Castiglione, besides being celebrated as the finest gentleman of his day, and the author of that code of all noble and knightly accomplishments, of perfect courtesy and gentle bearing-"Il Cortigiano," must have a place among our conjugal poets. He had married in 1516, Hypolita di Torrello, whose accomplishments, beauty, and illustrious birth, rendered her worthy of him. It appears, however, that her family, who were of Mantua, could not bear to part with her,[44] and that after her marriage, she remained in that city, while Castiglione was ambassador at Rome. This separation gave rise to a very impassioned correspondence; and the tender regrets and remonstrances scattered through her letters, he transposed into a very beautiful poem, in the form of an epistle from his wife. It may be found in the appendix to Roscoe's Leo X. (No. 196.) Hypolita died in giving birth to a daughter, after a union of little more than three years, and left Castiglione for some time inconsolable.

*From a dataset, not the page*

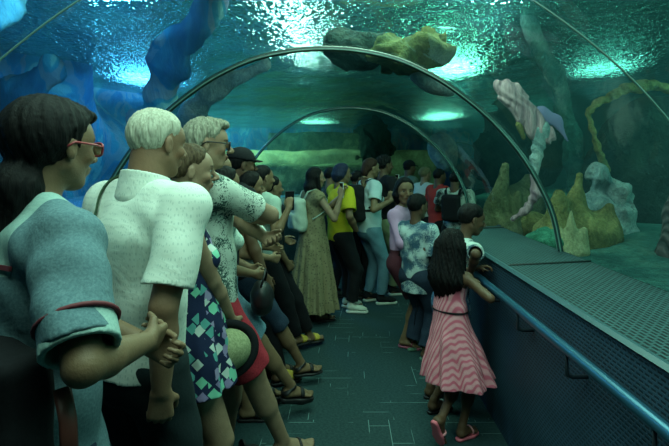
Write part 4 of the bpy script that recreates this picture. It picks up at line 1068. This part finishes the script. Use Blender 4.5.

We are particularly told of the sympathy of the Pope and the Cardinals on this occasion, and that Leo condoled with him in a manner equally unusual and substantial, by bestowing on him immediately a pension of two hundred gold crowns.
FOOTNOTES:
[39] Zamboni.
[40] "Molto vagamente spiegando i varj e differenti effetti che andavano cagionando nel di lei core, a misura che essi eran torbidi, o lieti, o sereni"-See her Life by Zamboni.
[41] Sonnet 16.
[42] Ghiberto da Correggio died 1518.
[43] Constance; by his first wife, Violante di Mirandola.
[44] Serassi.-Vita di Baldassare Castiglione.